__Exercise requirements__. Pictures stay out of the copy. Please reproduce only the lines between the one holding "Write the bpy" and the one holding "SC.camera = cam", inclusive.

__Recorded data__.
┌──

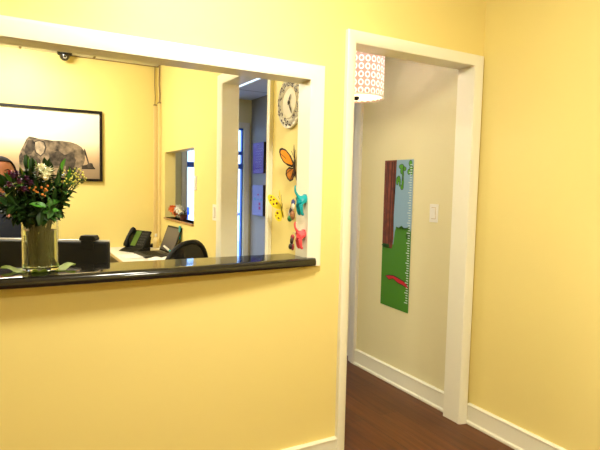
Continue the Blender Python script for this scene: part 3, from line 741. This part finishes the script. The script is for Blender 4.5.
def sillbloom(name, label, loc, mt, r, group):
    t = thing(name, label, 'flower', loc, 0, group)
    m = MB(); m.tube([(0, 0, 0), (0, 0, .05)], .002, 6); m.build('stem', M['stem'], t, True)
    m = MB()
    for k in range(22):
        a = k*2.4; el = 1.4-2.2*k/22; d = Vector((math.cos(a)*math.cos(el), math.sin(a)*math.cos(el), math.sin(el)))
        leaf(m, Vector((0, 0, .055))+d*r*.2, d, Vector((0, 0, 1))+d*.2, r*.9, r*.4, .3)
    m.ball((0, 0, .055), r*.55, 10, 8); m.build('petals', mt, t, True)
def sill_flowers():
    for q in ((SX-.03, 4.79, PZ0+.035), (SX-.01, 4.72, PZ0+.002), (SX-.035, 4.70, PZ0+.035)): sillbloom('orange_flower', 'orange bloom at the far side of the small pot on the pass-through sill', q, opet, .040, 'orange blooms on the sill')
    for q in ((SX-.03, 4.58, PZ0+.045), (SX-.035, 4.50, PZ0+.035)): sillbloom('white_flower', 'white bloom at the near side of the small pot on the pass-through sill', q, wpet, .042, 'white blooms on the sill')

# ------------------------------------------------------------------ office furniture
# side desk
t = thing('side_desk', 'white-topped desk with a beige edge along the office right wall', 'desk', (0, 0, 0))
m = MB(); m.box(.775, XO-.002, 3.95, YO-.002, .735, .752, .002); m.build('desktop', M['desktop'], t)
m = MB(); m.box(.768, .7745, 3.95, YO-.002, .728, .752); m.box(.775, XO-.002, 3.943, 3.9495, .728, .752); m.build('edge_band', M['deskedge'], t)
m = MB(); m.box(.80, .82, 4.0, YO-.02, 0, .734); m.build('side_panel', M['darkwood'], t)
m = MB(); m.box(XO-.03, XO-.012, 4.0, YO-.02, 0, .734); m.build('side_panel', M['darkwood'], t)
# reception desk below counter
t = thing('reception_desk', 'dark reception desk standing behind the counter under the monitor', 'desk', (0, 0, 0))
m = MB(); m.box(-1.4, .62, YB+.005, 2.95, .72, .75, .003); m.build('desktop', M['darkwood'], t)
for x in (-1.4, .59): m = MB(); m.box(x, x+.03, YB+.02, 2.9, 0, .7195); m.build('side_panel', M['darkwood'], t)

# monitor (its back faces the reception)
rz = math.radians(-29.4)
t = thing('monitor', 'black computer monitor seen from behind above the counter, silver upper rim', 'monitor', (.122, 2.613, .75), rz)
m = MB(); m.box(-.30, .30, -.014, .022, .04, .366, .010, seg=3); m.build('back_shell', M['black'], t, True)
m = MB(); m.box(-.296, .296, .012, .030, .042, .3725, .004); m.build('bezel', M['silver'], t)
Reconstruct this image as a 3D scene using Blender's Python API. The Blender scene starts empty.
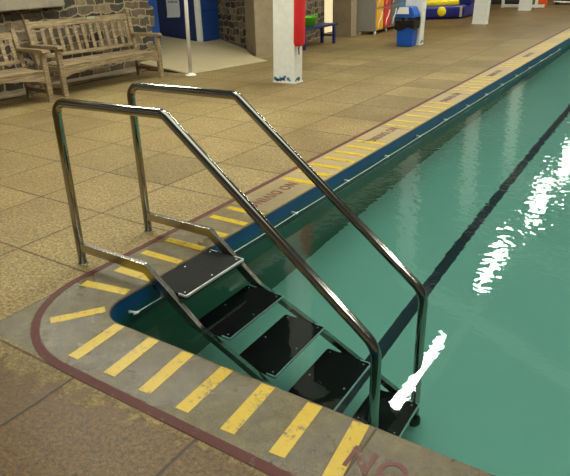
import bpy, bmesh, math, random
from mathutils import Vector, Matrix
random.seed(7)
S = bpy.context.scene
COL = S.collection
PI = math.pi

# ------------------------------------------------------------------ camera
F_PX = 591.29
yaw, pitch, roll = -0.5942, -0.4298, -0.0325
fw = Vector((math.cos(pitch)*math.sin(yaw), math.cos(pitch)*math.cos(yaw), math.sin(pitch)))
rt0 = Vector((math.cos(yaw), -math.sin(yaw), 0)); up0 = rt0.cross(fw)
rt = rt0*math.cos(roll) + up0*math.sin(roll)
up = -rt0*math.sin(roll) + up0*math.cos(roll)
cam = bpy.data.cameras.new('camera'); co = bpy.data.objects.new('camera', cam); COL.objects.link(co)
M = Matrix((rt, up, -fw)).transposed().to_4x4(); M.translation = (2.1017, -1.4752, 1.4593)
co.matrix_world = M
cam.sensor_fit = 'HORIZONTAL'; cam.sensor_width = 36; cam.lens = 36*F_PX/570
cam.clip_start = .05; cam.clip_end = 200
S.camera = co

# ------------------------------------------------------------------ light
w = bpy.data.worlds.new('world'); S.world = w; w.use_nodes = True
wn = w.node_tree.nodes; wl = w.node_tree.links; wn.clear()
wo = wn.new('ShaderNodeOutputWorld'); bg = wn.new('ShaderNodeBackground')
tc = wn.new('ShaderNodeTexCoord'); sx = wn.new('ShaderNodeSeparateXYZ'); rp = wn.new('ShaderNodeValToRGB')
wl.new(tc.outputs['Generated'], sx.inputs[0]); wl.new(sx.outputs['Z'], rp.inputs[0])
wl.new(rp.outputs[0], bg.inputs[0]); wl.new(bg.outputs[0], wo.inputs[0])
rp.color_ramp.elements[0].position = 0.0; rp.color_ramp.elements[0].color = (.10, .097, .085, 1)
e = rp.color_ramp.elements.new(.3); e.color = (.03, .029, .025, 1)
e = rp.color_ramp.elements.new(.84); e.color = (.034, .032, .027, 1)
rp.color_ramp.elements[-1].position = .92; rp.color_ramp.elements[-1].color = (.93, .95, .80, 1)
bg.inputs[1].default_value = 2.0
TUBE_POWER = 95.0
S.view_settings.view_transform = 'Standard'; S.view_settings.look = 'None'
S.view_settings.gamma = 1; S.view_settings.use_curve_mapping = False
S.view_settings.exposure = 0.08
S.cycles.sample_clamp_indirect = 2.5
S.cycles.max_bounces = 10; S.cycles.transmission_bounces = 8
S.cycles.caustics_refractive = True; S.cycles.caustics_reflective = False

# ------------------------------------------------------------------ materials
def srgb(r, g, b):
    f = lambda c: (c/255/12.92) if c/255 <= .04045 else ((c/255+.055)/1.055)**2.4
    return (f(r), f(g), f(b), 1)

class NT:
    def __init__(s, name):
        s.m = bpy.data.materials.new(name); s.m.use_nodes = True
        s.n = s.m.node_tree.nodes; s.l = s.m.node_tree.links
        s.b = s.n['Principled BSDF']
    def node(s, t, **k):
        x = s.n.new(t)
        for a, v in k.items(): setattr(x, a, v)
        return x
    def link(s, a, b): s.l.new(a, b)
    def coord(s, scale=(1, 1, 1), loc=(0, 0, 0), kind='Object', rot=(0, 0, 0)):
        t = s.node('ShaderNodeTexCoord'); m = s.node('ShaderNodeMapping')
        m.inputs['Scale'].default_value = scale; m.inputs['Location'].default_value = loc
        m.inputs['Rotation'].default_value = rot
        s.link(t.outputs[kind], m.inputs[0]); return m.outputs[0]
    def noise(s, v, scale, detail=4, rough=.6, dist=0):
        x = s.node('ShaderNodeTexNoise'); x.inputs['Scale'].default_value = scale
        x.inputs['Detail'].default_value = detail; x.inputs['Roughness'].default_value = rough
        x.inputs['Distortion'].default_value = dist
        s.link(v, x.inputs['Vector']); return x.outputs['Fac']
    def ramp(s, fac, stops, interp='LINEAR'):
        x = s.node('ShaderNodeValToRGB'); cr = x.color_ramp; cr.interpolation = interp
        while len(cr.elements) < len(stops): cr.elements.new(.5)
        for e, (p, c) in zip(cr.elements, stops):
            e.position = p; e.color = c if len(c) == 4 else (*c, 1)
        s.link(fac, x.inputs[0]); return x.outputs[0]
    def mix(s, fac, a, b, mode='MIX'):
        x = s.node('ShaderNodeMix', data_type='RGBA', blend_type=mode)
        for i, v in ((0, fac), (6, a), (7, b)):
            if hasattr(v, 'is_output'): s.link(v, x.inputs[i])
            else: x.inputs[i].default_value = v
        return x.outputs[2]
    def math(s, op, a, b=0.0, c=None, clamp=False):
        x = s.node('ShaderNodeMath', operation=op); x.use_clamp = clamp
        for i, v in ((0, a), (1, b), (2, c)):
            if v is None: continue
            if hasattr(v, 'is_output'): s.link(v, x.inputs[i])
            else: x.inputs[i].default_value = v
        return x.outputs[0]
    def bump(s, h, strength=.3, dist=.01):
        x = s.node('ShaderNodeBump'); x.inputs['Strength'].default_value = strength
        x.inputs['Distance'].default_value = dist
        s.link(h, x.inputs['Height']); s.link(x.outputs[0], s.b.inputs['Normal'])
    def set(s, col=None, rough=None, metal=None, spec=None):
        for k, v in (('Base Color', col), ('Roughness', rough), ('Metallic', metal), ('Specular IOR Level', spec)):
            if v is None: continue
            if hasattr(v, 'is_output'): s.link(v, s.b.inputs[k])
            else: s.b.inputs[k].default_value = v
        return s

def plain(name, col, rough=.6, metal=0, var=.12, scale=12, bump=0, spec=.5):
    """one colour with a little mottling and wear"""
    m = NT(name); v = m.coord()
    n = m.noise(v, scale, 5)
    d = tuple(c*(1-var) for c in col[:3]) + (1,); u = tuple(min(1, c*(1+var)) for c in col[:3]) + (1,)
    m.set(m.ramp(n, [(.3, d), (.7, u)]), rough, metal, spec)
    if bump: m.bump(m.noise(v, scale*6, 3), bump, .004)
    return m.m

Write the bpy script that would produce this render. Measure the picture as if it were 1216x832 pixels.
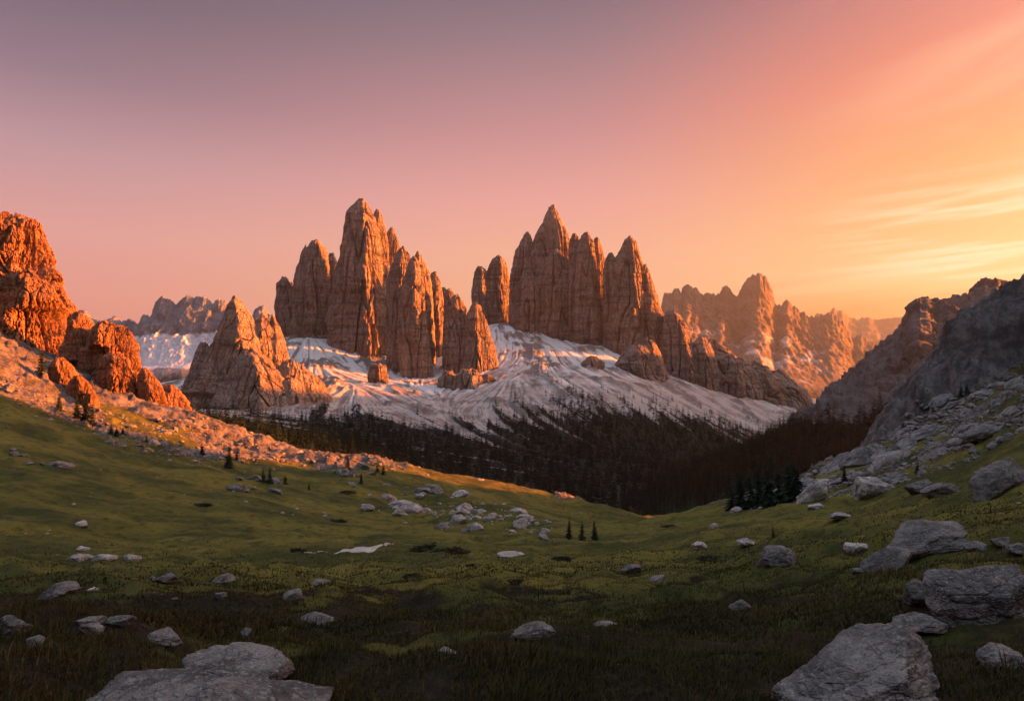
import bpy, math, random
import numpy as np

# ------------------------------------------------------------------ clearing
for o in list(bpy.data.objects):
    bpy.data.objects.remove(o)
SC = bpy.context.scene
COL = SC.collection
R = math.radians

# ------------------------------------------------------------------ camera
FPX = 811.0                                   # focal length in photo pixels (photo 1216 x 832)
HORIZON = 450.0                               # eye level in photo pixels
PITCH = math.atan((HORIZON - 416.0) / FPX)
cam_d = bpy.data.cameras.new("camera")
cam_d.sensor_width = 36.0
cam_d.lens = FPX / 1216.0 * 36.0
cam_d.clip_start = 0.1
cam_d.clip_end = 60000.0
cam = bpy.data.objects.new("camera", cam_d)
COL.objects.link(cam)
cam.rotation_euler = (R(90) + PITCH, 0, 0)
SC.camera = cam

# ------------------------------------------------------------------ sun + sky
SUN_AZ, SUN_EL = R(84.0), R(8.5)              # azimuth from +Y towards +X
SUN = np.array([math.sin(SUN_AZ) * math.cos(SUN_EL), math.cos(SUN_AZ) * math.cos(SUN_EL), math.sin(SUN_EL)])
sl = bpy.data.lights.new("sun", 'SUN')
sl.energy = 5.0
sl.angle = R(0.6)
sl.color = (1.0, 0.235, 0.022)
so = bpy.data.objects.new("sun", sl)
COL.objects.link(so)
from mathutils import Vector
so.rotation_euler = Vector(SUN).to_track_quat('Z', 'Y').to_euler()

SC.view_settings.view_transform = 'Standard'
SC.view_settings.look = 'None'
SC.view_settings.exposure = 2.95
SC.view_settings.gamma = 1.0
SC.view_settings.use_curve_mapping = False
SC.cycles.use_denoising = True
SC.cycles.max_bounces = 4
SC.cycles.diffuse_bounces = 2
SC.cycles.glossy_bounces = 1
SC.cycles.transmission_bounces = 2
SC.cycles.volume_bounces = 0
SC.cycles.use_adaptive_sampling = True
SC.cycles.adaptive_threshold = 0.015


def lin(r, g, b):
    f = lambda c: (c / 255.0 / 12.92) if c / 255.0 <= 0.04045 else ((c / 255.0 + 0.055) / 1.055) ** 2.4
    return (f(r), f(g), f(b), 1.0)


class N:
    """tiny helper to wire shader nodes"""
    def __init__(s, tree):
        s.t = tree
        tree.nodes.clear()

    def __call__(s, typ, _in=None, **kw):
        n = s.t.nodes.new(typ)
        for k, v in kw.items():
            setattr(n, k, v)
        for k, v in (_in or {}).items():
            s.set(n, k, v)
        return n

    def set(s, n, k, v):
        sock = n.inputs[k]
        if isinstance(v, bpy.types.NodeSocket):
            s.t.links.new(v, sock)
        else:
            sock.default_value = v

    def math(s, op, a, b=0.0, clamp=False):
        n = s.t.nodes.new('ShaderNodeMath')
        n.operation = op
        n.use_clamp = clamp
        s.set(n, 0, a)
        s.set(n, 1, b)
        return n.outputs[0]

    def remap(s, v, a, b, c=0.0, d=1.0, smooth=True):
        n = s.t.nodes.new('ShaderNodeMapRange')
        n.interpolation_type = 'SMOOTHSTEP' if smooth else 'LINEAR'
        n.clamp = True if not smooth else n.clamp
        for k, x in zip(('Value', 'From Min', 'From Max', 'To Min', 'To Max'), (v, a, b, c, d)):
            s.set(n, k, x)
        return n.outputs[0]

    def mix(s, f, a, b, blend='MIX'):
        n = s.t.nodes.new('ShaderNodeMix')
        n.data_type = 'RGBA'
        n.blend_type = blend
        n.clamp_factor = True
        s.set(n, 0, f)
        s.set(n, 6, a)
        s.set(n, 7, b)
        return n.outputs[2]

    def ramp(s, v, stops):
        n = s.t.nodes.new('ShaderNodeValToRGB')
        el = n.color_ramp.elements
        while len(el) < len(stops):
            el.new(0.5)
        for e, (p, c) in zip(el, stops):
            e.position = p
            e.color = c
        s.set(n, 0, v)
        return n.outputs[0]

    def noise(s, vec, scale, detail=4.0, rough=0.55, dist=0.0):
        n = s('ShaderNodeTexNoise', {'Vector': vec, 'Scale': scale, 'Detail': detail, 'Roughness': rough, 'Distortion': dist})
        return n.outputs['Fac']

    def mapped(s, vec, scale=(1, 1, 1), rot=(0, 0, 0), loc=(0, 0, 0)):
        n = s('ShaderNodeMapping', {'Vector': vec, 'Scale': scale, 'Rotation': rot, 'Location': loc})
        return n.outputs[0]


W = bpy.data.worlds.new("World")
SC.world = W
W.use_nodes = True
n = N(W.node_tree)
co = n('ShaderNodeTexCoord').outputs['Generated']
sep = n('ShaderNodeSeparateXYZ', {0: co})
zz = sep.outputs[2]
hl = n.math('SQRT', n.math('ADD', n.math('MULTIPLY', sep.outputs[0], sep.outputs[0]), n.math('MULTIPLY', sep.outputs[1], sep.outputs[1])))
hx = n.math('DIVIDE', sep.outputs[0], n.math('MAXIMUM', hl, 0.02))
hy = n.math('DIVIDE', sep.outputs[1], n.math('MAXIMUM', hl, 0.02))
ca = n.math('ADD', n.math('MULTIPLY', hx, math.sin(R(77))), n.math('MULTIPLY', hy, math.cos(R(77))))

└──

__Output for this exercise__.
Write the bpy script that would produce this render. Measure the picture as if it were 1216x832 pixels.
import bpy, math, random
import numpy as np

# ------------------------------------------------------------------ clearing
for o in list(bpy.data.objects):
    bpy.data.objects.remove(o)
SC = bpy.context.scene
COL = SC.collection
R = math.radians

# ------------------------------------------------------------------ camera
FPX = 811.0                                   # focal length in photo pixels (photo 1216 x 832)
HORIZON = 450.0                               # eye level in photo pixels
PITCH = math.atan((HORIZON - 416.0) / FPX)
cam_d = bpy.data.cameras.new("camera")
cam_d.sensor_width = 36.0
cam_d.lens = FPX / 1216.0 * 36.0
cam_d.clip_start = 0.1
cam_d.clip_end = 60000.0
cam = bpy.data.objects.new("camera", cam_d)
COL.objects.link(cam)
cam.rotation_euler = (R(90) + PITCH, 0, 0)
SC.camera = cam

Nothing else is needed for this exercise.